Elektrik Mühendisleri genel kurulundan geliyoruz ama bu 3 gün içerisinde elektrik enerjisinin öneminden hiç bahsetmedik.
Elektrik enerjisi insan yaşamının olmazsa olmazı havadan sudan daha önemli hale geldiğini bir kez daha yaşadık.
Suyumuzu, havamızı elektrikle istediğimiz yere taşıyoruz.
Enerjinin üretimi, iletimi, dağıtımının başında olan kişilerin planlamada ve işletmede hata yapmamaları gerekir.
Elektrik enerjisinin kesintileri, yeterli miktarda üretilememesi, vatandaşlarımızın hizmetine zamanında kesintisiz verilememesi durumunda o ülkede krizleri de beraber getirdiğini hep gördük yaşadık.
İsterseniz 350 km hızla giden trenleriniz olsun elektrik enerjisini tüketiciye zamanında yeterli, kaliteli, ucuz veremez iseniz çağdaş ülke seviyesine eriştiğimizi söylemek büyük yalandan ibarettir.
Hızlı Tren
Hızlı tren rayları
Çeliktenmiş çelikten
Elektrik kesildi
Oldu mu kara tren?”…
………….
Yüksek hızlı tren ile böylesi bir konfora ve rahata alışan biz elektrikler kesildi diye trende eli kolu bağlanıp beklerseniz böyle dile gelirsiniz. Konya’da bugünkü güzel tramvaylarımızdan sonra Amsterdam’ın, Köln’ün tramvayları bize nasıl eski geliyorsa bu iş böyledir. Böyle geldi böyle gidecektir.

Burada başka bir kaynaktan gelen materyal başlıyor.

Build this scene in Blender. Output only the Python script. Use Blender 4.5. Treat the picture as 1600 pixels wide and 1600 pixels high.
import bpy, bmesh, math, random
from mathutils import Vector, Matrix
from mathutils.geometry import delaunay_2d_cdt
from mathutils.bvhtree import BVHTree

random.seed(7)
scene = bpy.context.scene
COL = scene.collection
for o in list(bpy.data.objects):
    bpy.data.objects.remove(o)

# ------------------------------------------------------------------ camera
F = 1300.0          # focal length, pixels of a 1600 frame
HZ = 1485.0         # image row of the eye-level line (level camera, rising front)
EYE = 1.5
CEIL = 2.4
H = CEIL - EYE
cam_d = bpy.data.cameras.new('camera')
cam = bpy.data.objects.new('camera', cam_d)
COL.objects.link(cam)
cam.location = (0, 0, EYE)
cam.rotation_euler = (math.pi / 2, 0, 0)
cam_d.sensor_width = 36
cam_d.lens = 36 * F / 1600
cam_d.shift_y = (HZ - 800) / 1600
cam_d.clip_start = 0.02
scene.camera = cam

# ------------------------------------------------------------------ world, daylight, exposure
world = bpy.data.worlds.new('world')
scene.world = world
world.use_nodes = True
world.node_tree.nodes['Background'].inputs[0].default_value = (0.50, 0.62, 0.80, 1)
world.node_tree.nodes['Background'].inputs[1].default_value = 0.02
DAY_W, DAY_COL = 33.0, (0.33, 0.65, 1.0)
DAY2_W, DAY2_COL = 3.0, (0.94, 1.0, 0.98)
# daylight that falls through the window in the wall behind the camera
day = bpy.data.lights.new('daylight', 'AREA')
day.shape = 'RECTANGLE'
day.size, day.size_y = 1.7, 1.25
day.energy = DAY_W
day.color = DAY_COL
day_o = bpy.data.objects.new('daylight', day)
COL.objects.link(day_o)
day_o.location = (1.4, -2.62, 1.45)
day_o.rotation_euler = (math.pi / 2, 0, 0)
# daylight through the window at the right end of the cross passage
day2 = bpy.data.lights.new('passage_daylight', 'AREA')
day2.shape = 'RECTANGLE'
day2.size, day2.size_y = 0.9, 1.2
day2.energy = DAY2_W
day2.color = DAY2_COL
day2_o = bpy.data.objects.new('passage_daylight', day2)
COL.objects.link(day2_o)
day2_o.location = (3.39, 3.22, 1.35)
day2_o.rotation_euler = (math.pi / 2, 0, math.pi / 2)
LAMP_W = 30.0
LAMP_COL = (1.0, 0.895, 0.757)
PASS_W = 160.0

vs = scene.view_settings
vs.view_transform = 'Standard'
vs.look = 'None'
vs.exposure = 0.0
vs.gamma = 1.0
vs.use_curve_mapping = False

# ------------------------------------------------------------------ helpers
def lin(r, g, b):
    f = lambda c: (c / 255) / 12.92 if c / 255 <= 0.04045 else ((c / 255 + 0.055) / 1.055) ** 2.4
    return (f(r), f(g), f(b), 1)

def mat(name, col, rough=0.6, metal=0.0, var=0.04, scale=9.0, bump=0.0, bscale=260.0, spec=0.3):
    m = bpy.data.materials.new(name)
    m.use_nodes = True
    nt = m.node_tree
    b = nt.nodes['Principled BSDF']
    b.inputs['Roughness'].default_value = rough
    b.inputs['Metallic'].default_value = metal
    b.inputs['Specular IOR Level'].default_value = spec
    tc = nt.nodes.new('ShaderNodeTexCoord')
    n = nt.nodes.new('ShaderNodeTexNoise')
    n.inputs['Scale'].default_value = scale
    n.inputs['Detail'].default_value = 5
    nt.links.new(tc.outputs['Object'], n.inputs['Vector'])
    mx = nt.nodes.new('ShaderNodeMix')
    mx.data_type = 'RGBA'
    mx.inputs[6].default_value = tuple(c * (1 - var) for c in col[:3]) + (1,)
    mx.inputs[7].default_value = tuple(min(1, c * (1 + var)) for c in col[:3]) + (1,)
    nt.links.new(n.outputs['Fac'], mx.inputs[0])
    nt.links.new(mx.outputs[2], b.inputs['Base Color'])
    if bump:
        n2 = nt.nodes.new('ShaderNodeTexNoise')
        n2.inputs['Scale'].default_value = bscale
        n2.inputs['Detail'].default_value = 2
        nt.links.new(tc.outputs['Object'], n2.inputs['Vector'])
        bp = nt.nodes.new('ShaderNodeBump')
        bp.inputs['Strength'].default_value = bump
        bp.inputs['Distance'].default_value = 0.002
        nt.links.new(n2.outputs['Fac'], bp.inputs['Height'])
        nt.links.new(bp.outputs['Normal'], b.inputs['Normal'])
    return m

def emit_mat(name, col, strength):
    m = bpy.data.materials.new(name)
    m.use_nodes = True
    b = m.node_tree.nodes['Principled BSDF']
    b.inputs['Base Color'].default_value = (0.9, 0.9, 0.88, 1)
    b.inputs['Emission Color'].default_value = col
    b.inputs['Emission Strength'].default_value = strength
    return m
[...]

Çünkü Türkiye bugün bir dönem gıpta edilen, rüyalarımıza giren Avrupa’nın önünde koşar adım giderken bir elektrik kesintisi çok şeyi alır gider. Çünkü biz çaresiz insanoğluyuz.
GÜNÜN OKKALI SÖZÜ
Bir saatlik canlı ve ateşli bir çalışma, hülya içinde geçen yıllardan daha faydalıdır.
NE ZAMAN ADAM OLURUZ?
Beşyol’daki Numune Hastanesi bölgesinde polise, trafik levhalarına rağmen ısrarla yasak ve uygunsuz park yapacağız diye ısrarcı olmadığımız zaman daha iyi ADAM oluruz.